Instructions for the task —
Each line from the top of the listing through the one holding "return tuple(((v/255)/12.92 if" should be restated word for word, with nothing added and no pictures.
↓
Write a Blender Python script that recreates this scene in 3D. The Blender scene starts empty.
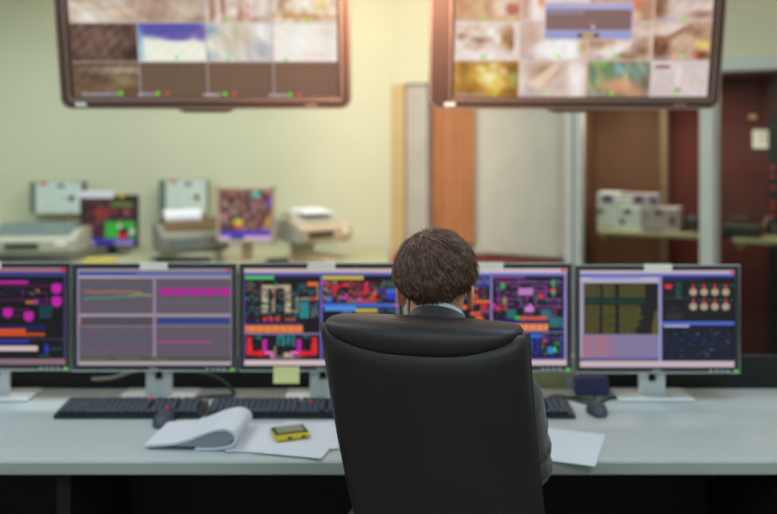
import bpy, bmesh, math, random
import numpy as np
from mathutils import Vector, Matrix
random.seed(7); rng = np.random.RandomState(11)
SC = bpy.context.scene
COL = SC.collection
FPX, HY, EYE = 860.0, 142.0, 1.6

def P(px, py, D):
    return Vector(((px-388.5)/FPX*D, D, EYE-(py-HY)/FPX*D))
def lin(c):
    return tuple(((v/255)/12.92 if v/255 <= .04045 else ((v/255+.055)/1.055)**2.4) for v in c[:3])

# ------------------------------------------------------------ materials
MATS = {}
def mat(name, rgb, rough=.5, metal=0., var=.06, vscale=6., bump=0., bscale=300., spec=.5, coat=0., sheen=0., sub=0.):
    if name in MATS: return MATS[name]
    m = bpy.data.materials.new(name); m.use_nodes = True
    nt = m.node_tree; b = nt.nodes['Principled BSDF']
    b.inputs['Roughness'].default_value = rough; b.inputs['Metallic'].default_value = metal
    b.inputs['Specular IOR Level'].default_value = spec
    b.inputs['Coat Weight'].default_value = coat
    b.inputs['Sheen Weight'].default_value = sheen
    if sub: b.inputs['Subsurface Weight'].default_value = sub; b.inputs['Subsurface Radius'].default_value = (.01, .004, .002)
    tc = nt.nodes.new('ShaderNodeTexCoord')
    n = nt.nodes.new('ShaderNodeTexNoise'); n.inputs['Scale'].default_value = vscale; n.inputs['Detail'].default_value = 4
    nt.links.new(tc.outputs['Object'], n.inputs['Vector'])
    r = nt.nodes.new('ShaderNodeValToRGB'); c = lin(rgb)
    r.color_ramp.elements[0].position = .3; r.color_ramp.elements[1].position = .7
    r.color_ramp.elements[0].color = tuple(max(0, v*(1-var)) for v in c)+(1,)
    r.color_ramp.elements[1].color = tuple(min(1, v*(1+var)) for v in c)+(1,)
    nt.links.new(n.outputs['Fac'], r.inputs['Fac']); nt.links.new(r.outputs['Color'], b.inputs['Base Color'])
    if bump:
        n2 = nt.nodes.new('ShaderNodeTexNoise'); n2.inputs['Scale'].default_value = bscale; n2.inputs['Detail'].default_value = 3
        nt.links.new(tc.outputs['Object'], n2.inputs['Vector'])
        bp = nt.nodes.new('ShaderNodeBump'); bp.inputs['Strength'].default_value = bump; bp.inputs['Distance'].default_value = .002
        nt.links.new(n2.outputs['Fac'], bp.inputs['Height']); nt.links.new(bp.outputs['Normal'], b.inputs['Normal'])
    MATS[name] = m; return m
def emis(name, rgb, s=1.):
    m = bpy.data.materials.new(name); m.use_nodes = True; b = m.node_tree.nodes['Principled BSDF']
    b.inputs['Base Color'].default_value = (.01, .01, .01, 1)
    b.inputs['Emission Color'].default_value = lin(rgb)+(1,); b.inputs['Emission Strength'].default_value = s
    return m
def screen_mat():
    m = bpy.data.materials.new('lit screen'); m.use_nodes = True; nt = m.node_tree; b = nt.nodes['Principled BSDF']
    b.inputs['Base Color'].default_value = (.012, .012, .012, 1); b.inputs['Roughness'].default_value = .35
    b.inputs['Specular IOR Level'].default_value = .25
    a = nt.nodes.new('ShaderNodeVertexColor'); a.layer_name = 'picture'
    nt.links.new(a.outputs['Color'], b.inputs['Emission Color']); b.inputs['Emission Strength'].default_value = .88
    return m
SCREEN = screen_mat()
def glass_mat():
    m = bpy.data.materials.new('pane glass'); m.use_nodes = True; nt = m.node_tree; nt.nodes.clear()
    o = nt.nodes.new('ShaderNodeOutputMaterial'); mx = nt.nodes.new('ShaderNodeMixShader')
    t = nt.nodes.new('ShaderNodeBsdfTransparent'); t.inputs['Color'].default_value = (.9, .93, .91, 1)
    g = nt.nodes.new('ShaderNodeBsdfGlossy'); g.inputs['Roughness'].default_value = .03
    f = nt.nodes.new('ShaderNodeFresnel'); f.inputs['IOR'].default_value = 1.25
    nt.links.new(f.outputs[0], mx.inputs[0]); nt.links.new(t.outputs[0], mx.inputs[1]); nt.links.new(g.outputs[0], mx.inputs[2])
    nt.links.new(mx.outputs[0], o.inputs[0]); return m
GLASS = glass_mat()

M = dict(
    wall=mat('pale green wall paint', (202, 208, 184), .85, var=.03, vscale=2, bump=.1, bscale=120),
    ceil=mat('white ceiling', (225, 222, 210), .9),
    floor=mat('grey vinyl floor', (120, 115, 108), .5, var=.1),
    cream=mat('cream door frame', (192, 172, 128), .6),
    alu=mat('brushed aluminium frame', (186, 197, 198), .5, .0),
    greyframe=mat('grey door frame', (176, 176, 172), .6),
    wood=mat('orange brown wood', (180, 124, 84), .5, var=.12, vscale=4),
    redwood=mat('red brown wood', (128, 50, 34), .5, var=.1),
    blind=mat('off white blind', (200, 203, 194), .8),
    dkbrown=mat('dark brown panel', (104, 68, 44), .7, var=.15, vscale=3),
    dkred=mat('dark red curtain', (84, 22, 10), .8, var=.2, vscale=3),
    maroon=mat('maroon panel', (78, 26, 22), .7, var=.2, vscale=3),
    shelf=mat('pale green shelf board', (170, 170, 130), .6),
    mull=mat('brown grey mullion', (112, 94, 70), .5),
    brass=mat('olive brass bracket', (130, 110, 50), .5, .3),
    bezel=mat('brown black glossy plastic', (92, 68, 60), .42, var=.04),
    rim=mat('silver brown trim', (186, 158, 146), .45, .1),
    black=mat('black plastic', (32, 33, 38), .4, var=.05),
    monbez=mat('charcoal plastic', (58, 59, 64), .45, var=.05),
    silver=mat('silver plastic', (222, 230, 234), .4, .1),
    paper=mat('white paper', (216, 224, 234), .85, var=.02),
    label=mat('cream paper label', (250, 250, 240), .85, var=.02),
    strip=mat('dull silver strip', (164, 172, 170), .5),
    pageedge=mat('grey blue page edges', (150, 158, 174), .8),
    note=mat('pale yellow paper', (242, 242, 176), .85, var=.02),
    desk=mat('pale grey laminate', (186, 196, 198), .45, var=.03),
    deskedge=mat('cream edge', (196, 196, 170), .5),
    darkpanel=mat('black desk panel', (20, 21, 22), .7),
    creampanel=mat('cream cabinet panel', (168, 168, 132), .6),
    key=mat('dark blue grey keys', (66, 75, 90), .5, var=.08),
    redkey=mat('red plastic', (200, 50, 50), .5),
    yellow=mat('yellow plastic', (218, 196, 40), .5),
    lcd=mat('grey green lcd', (140, 150, 120), .3),
    box=mat('blue grey painted steel', (202, 220, 216), .5, .0),
    boxside=mat('grey painted steel', (110, 122, 112), .5),
    orange=mat('orange sticker', (200, 120, 60), .6),
    navy=mat('navy ink', (60, 64, 110), .6),
    purple=mat('dark purple ink', (84, 60, 84), .6),
    prt=mat('light grey plastic', (176, 180, 168), .5),
    prtwarm=mat('beige plastic', (188, 172, 148), .5),
    prtdark=mat('grey plastic', (132, 134, 126), .5),
    prtblue=mat('grey blue plastic', (106, 122, 124), .45),
    slot=mat('dark slot', (48, 52, 44), .6),
    brownopen=mat('brown ribbon cover', (100, 78, 50), .6),
    table=mat('pale green table top', (176, 178, 150), .5),
    boxwhite=mat('white carton', (208, 214, 212), .8, var=.03),
    boxgrey=mat('grey carton', (164, 154, 156), .8, var=.05),
    leather=mat('charcoal leather', (37, 32, 38), .46, var=.12, vscale=9, bump=.35, bscale=420, spec=.55),
    piping=mat('leather seam', (36, 35, 39), .42, spec=.6),
    chrome=mat('chrome', (180, 180, 180), .2, 1.),
    skin=mat('skin', (236, 168, 134), .55, var=.05, sub=.15),
    hair=mat('dark brown hair', (118, 88, 74), .36, var=.75, vscale=110, spec=.7),
    scalp=mat('brown hair base', (48, 35, 31), .8, var=.1),
    suit=mat('dark grey wool', (72, 70, 74), .9, var=.22, vscale=260, bump=.6, bscale=500, sheen=.3),
    trousers=mat('charcoal trousers', (40, 40, 44), .9, var=.1, vscale=60),
    shirt=mat('pale blue shirt cotton', (222, 230, 244), .8, var=.03),
    shoe=mat('black shoe leather', (18, 17, 17), .3),
    eye=mat('eye', (70, 50, 40), .2),
    ledg=emis('green led', (110, 235, 60), 1.3),
    ledr=emis('red led', (235, 60, 50), 1.2),
)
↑
Task result —
Write a Blender Python script that recreates this scene in 3D. The Blender scene starts empty.
import bpy, bmesh, math, random
import numpy as np
from mathutils import Vector, Matrix
random.seed(7); rng = np.random.RandomState(11)
SC = bpy.context.scene
COL = SC.collection
FPX, HY, EYE = 860.0, 142.0, 1.6

def P(px, py, D):
    return Vector(((px-388.5)/FPX*D, D, EYE-(py-HY)/FPX*D))
def lin(c):
    return tuple(((v/255)/12.92 if v/255 <= .04045 else ((v/255+.055)/1.055)**2.4) for v in c[:3])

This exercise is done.